Available data:
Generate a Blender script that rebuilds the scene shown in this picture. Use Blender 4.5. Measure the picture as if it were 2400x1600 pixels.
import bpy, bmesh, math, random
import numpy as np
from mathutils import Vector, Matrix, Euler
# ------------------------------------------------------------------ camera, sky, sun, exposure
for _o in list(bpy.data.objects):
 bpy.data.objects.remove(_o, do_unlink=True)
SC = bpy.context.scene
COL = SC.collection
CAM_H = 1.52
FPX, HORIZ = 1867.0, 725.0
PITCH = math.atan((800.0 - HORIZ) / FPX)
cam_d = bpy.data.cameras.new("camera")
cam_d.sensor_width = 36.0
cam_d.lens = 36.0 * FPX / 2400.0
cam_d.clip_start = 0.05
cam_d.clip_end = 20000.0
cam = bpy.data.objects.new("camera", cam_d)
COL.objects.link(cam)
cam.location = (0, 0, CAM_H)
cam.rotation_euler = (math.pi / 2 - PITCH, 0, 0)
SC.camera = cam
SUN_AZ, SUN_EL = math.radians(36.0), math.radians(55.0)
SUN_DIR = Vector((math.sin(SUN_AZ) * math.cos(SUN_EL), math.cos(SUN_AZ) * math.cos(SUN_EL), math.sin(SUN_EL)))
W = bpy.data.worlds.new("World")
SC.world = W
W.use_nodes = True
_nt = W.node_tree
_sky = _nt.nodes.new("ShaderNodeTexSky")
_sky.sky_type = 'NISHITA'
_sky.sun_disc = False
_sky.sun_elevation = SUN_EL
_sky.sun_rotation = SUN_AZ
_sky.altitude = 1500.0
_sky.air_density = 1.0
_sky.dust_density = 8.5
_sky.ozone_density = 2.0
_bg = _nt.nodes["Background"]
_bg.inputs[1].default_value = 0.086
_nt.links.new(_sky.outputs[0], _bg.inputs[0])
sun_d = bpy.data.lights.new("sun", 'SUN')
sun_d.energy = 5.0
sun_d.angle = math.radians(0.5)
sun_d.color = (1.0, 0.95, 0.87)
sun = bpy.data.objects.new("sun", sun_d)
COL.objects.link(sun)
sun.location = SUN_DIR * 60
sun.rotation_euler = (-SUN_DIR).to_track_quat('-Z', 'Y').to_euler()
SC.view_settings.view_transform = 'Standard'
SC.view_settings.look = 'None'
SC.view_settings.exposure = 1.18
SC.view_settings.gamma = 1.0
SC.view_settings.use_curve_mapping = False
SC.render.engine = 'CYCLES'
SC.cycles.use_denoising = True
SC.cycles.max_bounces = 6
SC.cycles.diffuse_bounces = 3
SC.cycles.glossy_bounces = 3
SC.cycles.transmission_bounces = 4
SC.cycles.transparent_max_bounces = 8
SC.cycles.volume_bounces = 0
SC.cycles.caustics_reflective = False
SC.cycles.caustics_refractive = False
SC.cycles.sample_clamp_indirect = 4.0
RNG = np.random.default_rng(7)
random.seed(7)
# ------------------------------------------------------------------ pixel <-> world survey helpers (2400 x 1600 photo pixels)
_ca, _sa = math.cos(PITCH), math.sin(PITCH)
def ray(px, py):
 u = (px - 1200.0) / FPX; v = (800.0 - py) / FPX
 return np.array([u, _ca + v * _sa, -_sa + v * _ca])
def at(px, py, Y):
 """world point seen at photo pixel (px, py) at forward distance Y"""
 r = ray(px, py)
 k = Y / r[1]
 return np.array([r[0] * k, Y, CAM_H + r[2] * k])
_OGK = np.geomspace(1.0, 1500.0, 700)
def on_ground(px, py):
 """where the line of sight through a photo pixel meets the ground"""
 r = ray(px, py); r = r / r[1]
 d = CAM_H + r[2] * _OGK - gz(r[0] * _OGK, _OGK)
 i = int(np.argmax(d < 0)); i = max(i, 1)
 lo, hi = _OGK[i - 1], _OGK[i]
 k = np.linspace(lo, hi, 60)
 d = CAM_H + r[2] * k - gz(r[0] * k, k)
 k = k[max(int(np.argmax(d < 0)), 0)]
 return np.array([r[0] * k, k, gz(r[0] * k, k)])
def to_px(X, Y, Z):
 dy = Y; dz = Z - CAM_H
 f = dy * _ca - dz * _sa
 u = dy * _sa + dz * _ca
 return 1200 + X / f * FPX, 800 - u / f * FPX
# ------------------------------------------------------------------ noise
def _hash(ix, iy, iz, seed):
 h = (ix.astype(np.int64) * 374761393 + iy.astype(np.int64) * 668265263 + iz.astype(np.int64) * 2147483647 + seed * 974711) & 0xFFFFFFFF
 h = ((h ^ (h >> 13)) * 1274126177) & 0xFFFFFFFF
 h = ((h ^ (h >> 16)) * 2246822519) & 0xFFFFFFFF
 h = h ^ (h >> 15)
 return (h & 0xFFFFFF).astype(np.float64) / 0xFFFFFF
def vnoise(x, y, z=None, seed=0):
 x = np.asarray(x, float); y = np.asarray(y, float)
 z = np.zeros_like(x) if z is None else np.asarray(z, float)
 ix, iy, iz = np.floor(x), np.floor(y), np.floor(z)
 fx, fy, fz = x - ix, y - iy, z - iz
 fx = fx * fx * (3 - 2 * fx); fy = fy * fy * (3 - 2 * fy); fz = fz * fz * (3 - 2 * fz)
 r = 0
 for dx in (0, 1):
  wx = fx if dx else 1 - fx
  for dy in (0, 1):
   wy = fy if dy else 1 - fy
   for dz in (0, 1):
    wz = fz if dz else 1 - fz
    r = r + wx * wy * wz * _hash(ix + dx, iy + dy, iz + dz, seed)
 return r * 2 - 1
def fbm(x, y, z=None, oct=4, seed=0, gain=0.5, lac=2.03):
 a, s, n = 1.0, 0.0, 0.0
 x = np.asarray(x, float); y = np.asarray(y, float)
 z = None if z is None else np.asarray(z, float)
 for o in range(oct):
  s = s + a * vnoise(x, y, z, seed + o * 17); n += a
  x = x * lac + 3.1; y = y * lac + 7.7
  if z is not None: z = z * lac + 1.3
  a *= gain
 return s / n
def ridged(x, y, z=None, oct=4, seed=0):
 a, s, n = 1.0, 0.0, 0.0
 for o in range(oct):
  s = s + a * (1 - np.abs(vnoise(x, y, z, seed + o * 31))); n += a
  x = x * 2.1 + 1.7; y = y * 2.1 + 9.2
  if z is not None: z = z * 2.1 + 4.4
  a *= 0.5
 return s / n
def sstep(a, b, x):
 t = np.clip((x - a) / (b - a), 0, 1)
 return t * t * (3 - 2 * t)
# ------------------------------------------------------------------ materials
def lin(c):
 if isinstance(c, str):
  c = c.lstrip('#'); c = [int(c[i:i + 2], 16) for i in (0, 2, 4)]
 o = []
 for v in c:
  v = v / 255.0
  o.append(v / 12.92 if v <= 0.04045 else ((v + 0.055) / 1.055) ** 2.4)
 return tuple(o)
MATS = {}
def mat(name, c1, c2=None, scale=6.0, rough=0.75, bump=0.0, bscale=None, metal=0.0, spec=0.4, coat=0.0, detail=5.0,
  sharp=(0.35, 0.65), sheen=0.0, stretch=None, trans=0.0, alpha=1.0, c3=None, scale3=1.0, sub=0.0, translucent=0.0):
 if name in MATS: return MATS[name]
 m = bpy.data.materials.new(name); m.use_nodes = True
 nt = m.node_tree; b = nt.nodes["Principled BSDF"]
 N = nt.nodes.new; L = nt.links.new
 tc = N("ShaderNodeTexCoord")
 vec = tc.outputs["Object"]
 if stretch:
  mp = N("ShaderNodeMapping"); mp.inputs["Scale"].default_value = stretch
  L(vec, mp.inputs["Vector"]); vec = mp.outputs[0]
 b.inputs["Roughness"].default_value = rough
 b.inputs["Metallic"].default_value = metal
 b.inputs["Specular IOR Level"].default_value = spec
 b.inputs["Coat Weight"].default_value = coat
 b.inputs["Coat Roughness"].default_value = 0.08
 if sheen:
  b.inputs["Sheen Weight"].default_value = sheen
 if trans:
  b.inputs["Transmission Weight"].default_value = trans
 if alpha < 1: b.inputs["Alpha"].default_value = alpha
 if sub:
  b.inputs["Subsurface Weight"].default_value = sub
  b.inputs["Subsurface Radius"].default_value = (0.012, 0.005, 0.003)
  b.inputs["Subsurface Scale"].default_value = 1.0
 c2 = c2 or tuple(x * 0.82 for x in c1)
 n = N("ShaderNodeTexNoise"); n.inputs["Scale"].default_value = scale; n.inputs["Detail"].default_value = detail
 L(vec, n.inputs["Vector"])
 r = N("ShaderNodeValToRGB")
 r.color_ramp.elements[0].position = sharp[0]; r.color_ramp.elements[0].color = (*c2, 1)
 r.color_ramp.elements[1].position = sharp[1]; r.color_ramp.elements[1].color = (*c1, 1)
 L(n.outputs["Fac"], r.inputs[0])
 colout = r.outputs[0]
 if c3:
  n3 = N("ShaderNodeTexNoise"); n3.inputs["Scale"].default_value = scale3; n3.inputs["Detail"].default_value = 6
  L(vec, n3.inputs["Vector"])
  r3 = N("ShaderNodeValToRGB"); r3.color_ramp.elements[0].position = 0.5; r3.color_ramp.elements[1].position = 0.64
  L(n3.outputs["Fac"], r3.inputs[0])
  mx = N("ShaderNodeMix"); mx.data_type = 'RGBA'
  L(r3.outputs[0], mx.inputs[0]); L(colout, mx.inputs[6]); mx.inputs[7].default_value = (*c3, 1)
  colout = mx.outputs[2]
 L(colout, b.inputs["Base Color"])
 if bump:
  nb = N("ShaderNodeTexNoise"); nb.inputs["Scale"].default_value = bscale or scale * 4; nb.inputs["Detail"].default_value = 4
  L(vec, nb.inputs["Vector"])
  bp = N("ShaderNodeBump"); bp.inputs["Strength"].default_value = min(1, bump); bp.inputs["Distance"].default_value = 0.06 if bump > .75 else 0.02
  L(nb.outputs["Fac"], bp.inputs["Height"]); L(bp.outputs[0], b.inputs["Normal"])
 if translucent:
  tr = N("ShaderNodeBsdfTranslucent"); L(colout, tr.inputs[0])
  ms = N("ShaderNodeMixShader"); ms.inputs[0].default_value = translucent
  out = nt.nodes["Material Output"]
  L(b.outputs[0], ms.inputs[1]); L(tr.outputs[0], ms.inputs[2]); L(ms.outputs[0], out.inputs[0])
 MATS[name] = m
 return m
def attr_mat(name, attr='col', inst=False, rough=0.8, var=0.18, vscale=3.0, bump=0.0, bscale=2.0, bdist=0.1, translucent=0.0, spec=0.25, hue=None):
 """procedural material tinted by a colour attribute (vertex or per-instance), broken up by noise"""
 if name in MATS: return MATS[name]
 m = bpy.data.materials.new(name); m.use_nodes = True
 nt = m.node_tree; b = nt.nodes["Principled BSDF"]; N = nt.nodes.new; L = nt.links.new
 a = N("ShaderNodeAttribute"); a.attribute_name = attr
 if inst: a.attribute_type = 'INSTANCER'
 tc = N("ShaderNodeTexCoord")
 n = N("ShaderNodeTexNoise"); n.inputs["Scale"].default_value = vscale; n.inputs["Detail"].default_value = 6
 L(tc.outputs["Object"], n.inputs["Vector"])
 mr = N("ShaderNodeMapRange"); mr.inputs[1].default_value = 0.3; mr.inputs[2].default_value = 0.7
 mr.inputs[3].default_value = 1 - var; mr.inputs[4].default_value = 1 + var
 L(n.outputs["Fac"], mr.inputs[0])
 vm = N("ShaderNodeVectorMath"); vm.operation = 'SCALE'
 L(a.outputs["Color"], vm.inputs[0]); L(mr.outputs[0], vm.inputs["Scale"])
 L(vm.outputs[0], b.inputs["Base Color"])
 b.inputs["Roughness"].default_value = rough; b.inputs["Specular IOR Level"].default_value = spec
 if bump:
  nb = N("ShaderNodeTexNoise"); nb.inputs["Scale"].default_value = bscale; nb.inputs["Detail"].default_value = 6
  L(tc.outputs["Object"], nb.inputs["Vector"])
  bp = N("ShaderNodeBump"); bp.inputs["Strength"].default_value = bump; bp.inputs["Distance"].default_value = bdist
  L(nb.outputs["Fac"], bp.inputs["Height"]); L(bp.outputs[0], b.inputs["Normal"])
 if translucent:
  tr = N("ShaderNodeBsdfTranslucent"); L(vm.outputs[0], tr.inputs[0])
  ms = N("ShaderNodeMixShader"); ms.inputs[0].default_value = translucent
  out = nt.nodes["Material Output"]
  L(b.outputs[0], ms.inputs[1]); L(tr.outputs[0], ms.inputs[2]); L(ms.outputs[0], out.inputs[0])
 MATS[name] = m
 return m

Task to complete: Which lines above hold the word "scene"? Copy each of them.

Response for this exercise:
Generate a Blender script that rebuilds the scene shown in this picture. Use Blender 4.5. Measure the picture as if it were 2400x1600 pixels.
SC = bpy.context.scene